The macaroni and cheese comes in a tub that feeds two to three people. It also touts its use of 100% real cheese, real milk, and no artificial preservatives. The pasta of choice is classic elbow noodles, and they emerge from the microwave with that kind of gummy, cheesy look to them. It's a standard bowl of mac and cheese that I wouldn't turn down if it were placed in front of me. But it's not the kind of cheesy mac that would be the star of the potluck, nor is it one I would seek out again.

The noodles cook to the right tender texture. It's the cheese that drops the ball. It's a blend of both an American-based processed cheese spread and cheddar club cheese (another type of processed cheese spread). It ends up tasting like a mild-tasting cross between American cheese and Cheez Whiz.
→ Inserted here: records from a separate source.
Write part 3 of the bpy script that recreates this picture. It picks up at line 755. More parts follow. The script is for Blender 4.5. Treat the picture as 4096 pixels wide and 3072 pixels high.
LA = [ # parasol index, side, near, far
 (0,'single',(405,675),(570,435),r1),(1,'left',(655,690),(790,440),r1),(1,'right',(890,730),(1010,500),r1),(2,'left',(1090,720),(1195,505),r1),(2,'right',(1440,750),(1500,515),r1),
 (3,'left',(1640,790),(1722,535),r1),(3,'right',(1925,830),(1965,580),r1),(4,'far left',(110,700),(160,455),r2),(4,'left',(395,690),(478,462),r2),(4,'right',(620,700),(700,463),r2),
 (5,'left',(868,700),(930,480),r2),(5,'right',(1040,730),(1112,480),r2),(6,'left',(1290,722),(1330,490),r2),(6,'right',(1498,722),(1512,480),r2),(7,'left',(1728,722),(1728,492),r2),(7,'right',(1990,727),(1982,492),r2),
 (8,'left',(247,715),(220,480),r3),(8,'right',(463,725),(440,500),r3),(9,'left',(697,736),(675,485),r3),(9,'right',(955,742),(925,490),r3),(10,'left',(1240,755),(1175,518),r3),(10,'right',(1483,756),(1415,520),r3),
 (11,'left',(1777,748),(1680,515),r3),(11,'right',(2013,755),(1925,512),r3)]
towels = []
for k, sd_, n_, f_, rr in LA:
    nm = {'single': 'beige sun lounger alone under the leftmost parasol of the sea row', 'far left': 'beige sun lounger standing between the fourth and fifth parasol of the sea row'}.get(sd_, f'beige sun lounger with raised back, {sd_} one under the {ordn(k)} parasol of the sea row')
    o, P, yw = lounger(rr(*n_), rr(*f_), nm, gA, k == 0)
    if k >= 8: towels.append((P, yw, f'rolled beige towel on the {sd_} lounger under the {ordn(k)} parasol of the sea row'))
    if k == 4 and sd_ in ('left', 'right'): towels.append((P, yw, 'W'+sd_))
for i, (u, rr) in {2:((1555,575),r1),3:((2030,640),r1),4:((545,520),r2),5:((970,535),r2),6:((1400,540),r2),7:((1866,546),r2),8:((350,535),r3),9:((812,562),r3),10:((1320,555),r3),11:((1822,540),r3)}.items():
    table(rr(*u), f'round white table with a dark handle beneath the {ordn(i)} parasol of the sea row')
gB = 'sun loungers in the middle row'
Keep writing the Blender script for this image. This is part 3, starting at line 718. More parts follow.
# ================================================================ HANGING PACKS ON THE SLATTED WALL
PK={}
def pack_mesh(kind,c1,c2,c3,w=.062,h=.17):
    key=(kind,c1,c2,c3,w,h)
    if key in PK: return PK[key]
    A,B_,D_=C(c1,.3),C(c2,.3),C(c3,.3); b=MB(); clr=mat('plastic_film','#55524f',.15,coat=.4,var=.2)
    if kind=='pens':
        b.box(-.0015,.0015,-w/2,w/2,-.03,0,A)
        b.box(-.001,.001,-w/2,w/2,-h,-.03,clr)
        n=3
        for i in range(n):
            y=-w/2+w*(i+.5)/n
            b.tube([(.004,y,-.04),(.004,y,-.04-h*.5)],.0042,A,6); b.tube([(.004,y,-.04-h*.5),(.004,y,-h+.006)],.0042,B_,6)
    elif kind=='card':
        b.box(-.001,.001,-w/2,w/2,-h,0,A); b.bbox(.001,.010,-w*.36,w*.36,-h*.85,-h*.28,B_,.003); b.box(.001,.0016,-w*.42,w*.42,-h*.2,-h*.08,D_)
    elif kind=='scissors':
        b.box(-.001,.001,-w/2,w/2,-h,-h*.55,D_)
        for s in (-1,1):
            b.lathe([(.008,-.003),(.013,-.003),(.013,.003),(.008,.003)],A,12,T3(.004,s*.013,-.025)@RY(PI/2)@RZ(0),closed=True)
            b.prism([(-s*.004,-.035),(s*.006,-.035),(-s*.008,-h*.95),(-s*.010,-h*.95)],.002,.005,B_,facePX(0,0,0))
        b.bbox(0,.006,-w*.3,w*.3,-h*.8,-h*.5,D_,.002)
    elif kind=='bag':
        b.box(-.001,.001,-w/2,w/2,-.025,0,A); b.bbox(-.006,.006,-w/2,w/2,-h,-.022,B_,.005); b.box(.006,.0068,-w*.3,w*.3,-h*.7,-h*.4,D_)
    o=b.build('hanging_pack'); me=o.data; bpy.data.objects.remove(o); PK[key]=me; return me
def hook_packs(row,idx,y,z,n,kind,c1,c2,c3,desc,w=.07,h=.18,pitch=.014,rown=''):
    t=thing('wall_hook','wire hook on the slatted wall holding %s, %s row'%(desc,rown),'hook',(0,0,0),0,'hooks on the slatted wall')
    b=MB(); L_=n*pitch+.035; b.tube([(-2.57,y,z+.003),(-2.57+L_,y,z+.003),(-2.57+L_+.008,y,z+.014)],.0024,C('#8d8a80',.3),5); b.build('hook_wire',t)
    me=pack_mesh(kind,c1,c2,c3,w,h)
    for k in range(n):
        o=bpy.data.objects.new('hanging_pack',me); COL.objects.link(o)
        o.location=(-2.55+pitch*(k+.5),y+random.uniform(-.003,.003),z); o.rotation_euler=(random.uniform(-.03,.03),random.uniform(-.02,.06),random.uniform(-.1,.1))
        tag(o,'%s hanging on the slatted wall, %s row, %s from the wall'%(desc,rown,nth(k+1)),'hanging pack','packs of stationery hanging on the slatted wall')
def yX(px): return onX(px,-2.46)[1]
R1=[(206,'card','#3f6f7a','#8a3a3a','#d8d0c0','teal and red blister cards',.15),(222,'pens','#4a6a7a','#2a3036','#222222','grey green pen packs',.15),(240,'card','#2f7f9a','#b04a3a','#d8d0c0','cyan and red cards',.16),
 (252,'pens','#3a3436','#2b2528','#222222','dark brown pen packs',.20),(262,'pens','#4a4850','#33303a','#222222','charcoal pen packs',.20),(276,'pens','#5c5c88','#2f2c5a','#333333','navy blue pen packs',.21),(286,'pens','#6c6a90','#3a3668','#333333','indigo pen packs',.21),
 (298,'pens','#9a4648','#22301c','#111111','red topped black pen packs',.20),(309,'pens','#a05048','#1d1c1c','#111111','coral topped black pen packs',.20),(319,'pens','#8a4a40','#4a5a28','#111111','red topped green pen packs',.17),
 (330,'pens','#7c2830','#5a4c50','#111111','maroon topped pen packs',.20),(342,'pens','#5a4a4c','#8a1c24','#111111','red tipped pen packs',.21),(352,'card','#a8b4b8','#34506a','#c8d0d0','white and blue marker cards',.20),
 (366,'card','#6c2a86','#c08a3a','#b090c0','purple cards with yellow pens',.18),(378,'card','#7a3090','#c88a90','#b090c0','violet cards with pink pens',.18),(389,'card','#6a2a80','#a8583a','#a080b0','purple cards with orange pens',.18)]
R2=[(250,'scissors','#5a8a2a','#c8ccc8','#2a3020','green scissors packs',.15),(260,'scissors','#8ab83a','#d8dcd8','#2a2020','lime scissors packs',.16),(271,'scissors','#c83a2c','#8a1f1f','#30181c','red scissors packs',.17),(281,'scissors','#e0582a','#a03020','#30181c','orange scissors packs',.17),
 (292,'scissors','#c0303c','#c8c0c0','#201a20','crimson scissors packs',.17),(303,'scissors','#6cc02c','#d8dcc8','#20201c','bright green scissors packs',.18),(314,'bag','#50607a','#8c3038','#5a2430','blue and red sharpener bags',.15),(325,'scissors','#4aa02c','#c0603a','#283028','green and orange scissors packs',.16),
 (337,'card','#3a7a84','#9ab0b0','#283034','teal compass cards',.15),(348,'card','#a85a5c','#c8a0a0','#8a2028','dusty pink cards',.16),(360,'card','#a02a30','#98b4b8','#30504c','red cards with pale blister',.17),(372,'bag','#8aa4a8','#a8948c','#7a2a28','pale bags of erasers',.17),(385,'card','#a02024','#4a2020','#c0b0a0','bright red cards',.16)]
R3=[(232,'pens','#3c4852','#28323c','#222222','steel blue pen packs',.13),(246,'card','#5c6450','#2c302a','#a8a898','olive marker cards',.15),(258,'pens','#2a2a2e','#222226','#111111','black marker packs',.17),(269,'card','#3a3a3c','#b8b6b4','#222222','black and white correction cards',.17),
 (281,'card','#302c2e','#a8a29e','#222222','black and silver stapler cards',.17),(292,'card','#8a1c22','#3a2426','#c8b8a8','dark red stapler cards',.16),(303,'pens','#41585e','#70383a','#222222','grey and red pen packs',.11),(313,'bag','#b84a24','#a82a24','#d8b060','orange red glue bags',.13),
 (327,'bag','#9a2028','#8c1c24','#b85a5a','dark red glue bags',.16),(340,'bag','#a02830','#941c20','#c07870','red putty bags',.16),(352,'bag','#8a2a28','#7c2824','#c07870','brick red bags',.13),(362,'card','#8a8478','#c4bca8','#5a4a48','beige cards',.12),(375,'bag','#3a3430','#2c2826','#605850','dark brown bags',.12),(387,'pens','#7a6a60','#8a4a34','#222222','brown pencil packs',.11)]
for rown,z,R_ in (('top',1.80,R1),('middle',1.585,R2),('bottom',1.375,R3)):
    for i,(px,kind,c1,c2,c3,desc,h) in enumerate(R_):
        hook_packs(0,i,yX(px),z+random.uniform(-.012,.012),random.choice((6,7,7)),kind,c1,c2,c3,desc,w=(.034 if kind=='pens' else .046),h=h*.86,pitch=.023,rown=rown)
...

I hate to betray a local Ohio company, but I think I prefer the famed Stouffer's frozen macaroni and cheese to this — even if it does take longer to make from frozen.

Methodology

In Columbus, Ohio, near where Bob Evans is based, there is a strong brand presence in all of my local grocery stores. So I was able to round up all of these selections with just one stop at my nearest Giant Eagle. To keep things consistent, I prepared each item in the microwave, though stovetop instructions are also provided on the packaging. Each side dish took roughly five to six minutes to heat through, with a pause about halfway to stir. As they cooked, I paid close attention to the aromas released, followed by the texture that emerged once they were fully heated.

For the mashed potatoes (both traditional and sweet), I was looking for a soft, fluffy consistency rather than anything gummy or dry. For the macaroni and cheese, I wanted something extra cheesy with tender noodles, and for the apples, they needed to have a soft bite that wasn't slimy or mushy.

Lastly, I moved on to the taste. I looked for products that matched their description to a tee, had a nice, cohesive flavor, and functioned as a versatile side dish that could easily pair with a wide range of meals. Based on all of the above, I made a decision on whether or not it was a Bob Evans side that should be skipped or celebrated.